There’s no doubt that the Gaslight Anthem’s The ’59 Sound is an incredible album, from start to finish; it deserved every piece of raving praise that it received at the end of 2008 and I’m desperately excited for their next release. They also put on one of the best live shows I’ve seen — with his band behind him, Brian Fallon was born for the stage.
But I did wonder, walking into the show last night: could Brian Fallon sell his hugely anthemtic rock songs to an audience full of scene kids in a venerable old punk club in DC by himself, with only an acoustic guitar, a stupid hat, and Dave Hause of the Loved Ones to help him?
I shouldn’t have worried. He can, and last night he did it with the sort of charm and panache that’s rare even in the best frontmen; Brian laughed and told stories and messed with the audience, in between Gaslight songs and a series of increasingly fantastic covers. The Gaslight songs are just as bombastic, heartbreaking, and hopeful when the volume in them comes from the chorus of underage kids singing them back at Fallon, and anyone who will march on stage and immediately start talking about how he reads a lot of books about shitty husbands because he’s trying to figure out how not to be one is A-OK in my book.

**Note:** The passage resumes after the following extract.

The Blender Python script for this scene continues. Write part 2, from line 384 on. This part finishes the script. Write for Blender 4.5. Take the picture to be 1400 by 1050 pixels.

(Other topics covered by Fallon last evening: Gaslight’s Swedish booking agent; how he might get kidnapped if they play in Brazil; Jersey Shores and how it’s offensive to him; why he can’t cover “Land Down Under” because “that one part, you know what part I mean” is too high for him, complete with demonstration; Eli Manning’s sexuality; the couple in the front row who he decided were definitely going to work out.)
The company was (as always) top-notch, the pre-show dinner was great, and the show was flawless — Dave Hause is a fantastic performer and I’m thrilled he’s putting out a solo record, Brian made me laugh til I cried (and also cry), he covered Creedence and together he and Dave covered Johnny Cash and Patti Griffin. It was a night where everything felt perfect.